Corporal Mott and the Fascisti was principally a response to readers who asked if Donna’s granddad, Wilf, might feature in some of the Tenth Doctor and Donna stories. The answer was yes, and I then turned to how that might be done. I wasn’t quite ready to do a story set in Chiswick, with Donna’s mum moaning all the time. But I thought it might be interesting to explore Wilf’s background.

There are a few clues to be had in the Doctor Who episodes. He wears a parachute regiment badge on his woolly hat. And while it is possible to buy them on any car boot sale, it is not likely that a patriotic man like him would wear a cap badge he hadn’t earned. In Turn Left, when he formed a friendship with the old Italian war veteran, he again showed signs that he was a man who had seen action.

Bernard Cribbins, actually, isn’t quite old enough to have been a soldier in World War II, so I have assumed Wilf to be a bit older than he looks in making him a young corporal in the Parachute Regiment in 1943.

The fact that Wilf was in that regiment meant that RAF Ringway – later Manchester Airport – was a perfect location for the story. The Parachute Regiment was based there in the war. Setting the story in late 1943, meant that the war was still very much going against the Allies, and that D-Day was still a secret known only to a few high-ranking people.

Leading Aircraftwoman is the female rank directly below a Corporal. This made Sylvia Swift subordinate to Wilf, which is possibly unfair. I could have made her a higher rank. But I really wasn’t playing gender games in this story. She is a woman doing her bit for the war effort who will be perfectly happy to leave it all behind and be a housewife and mother afterwards.

There was, of course, no mention of who Wilf Mott’s wife was in the TV series. I called her Sylvia because it would be perfectly reasonable for them to name their daughter – Donna’s mum – after her.

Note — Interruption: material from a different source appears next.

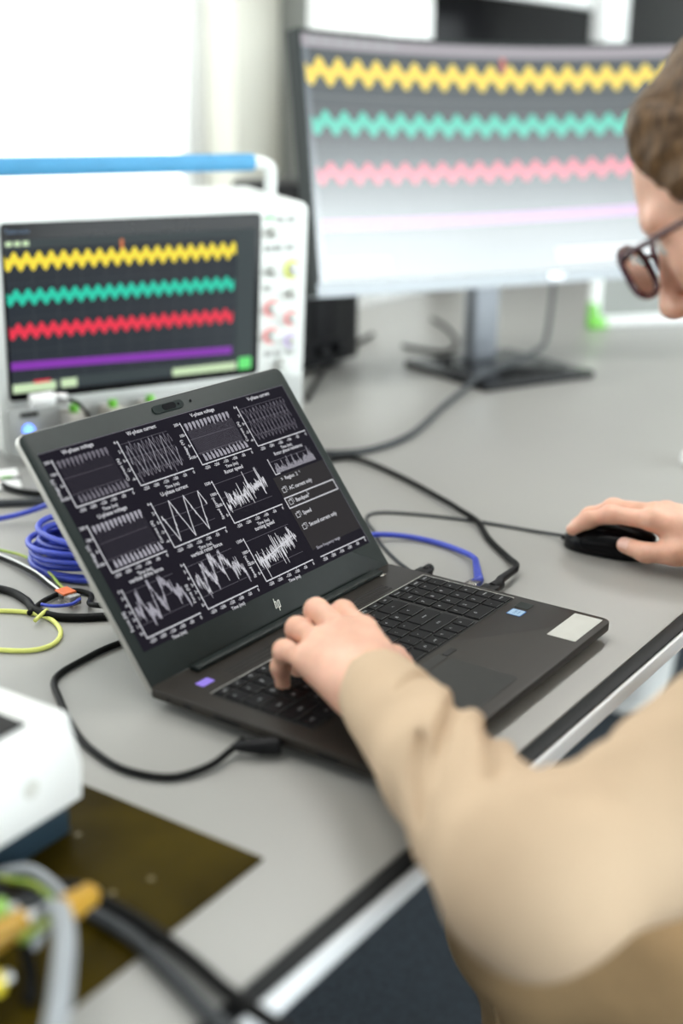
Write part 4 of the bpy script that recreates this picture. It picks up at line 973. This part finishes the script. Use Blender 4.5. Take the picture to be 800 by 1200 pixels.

The Fascisti, coming to take out Winston Churchill so that Hitler would win and Human history would be changed, is the plot around which the relationships of Wilf, Sylvia and Donna were wound. They are almost unimportant in some ways. The point, really, was that The Doctor and Donna were there, interacting with Donna’s grandparents, and obviously setting up the possibility of a later story in which Wilf reminds The Doctor of what happened. I particularly wanted to get across that point that they are not aliens, but humans from the future. They also provide a reason why the Time Agency was set up. It’s slightly similar to the reason the Time Cops were set up in the film of that name, but ignore that.

A reader did point out that when Donna was telling Wilf and Sylvia that the dead German pilot was a human being, I rather trivialised the impact of her tirade by having The Doctor humming ‘Let’s Not Be Beastly To The Germans’. This is very true. But it’s also exactly what The Doctor would do at a time like that. It is a genuine song, by the way, sung by Noel Coward.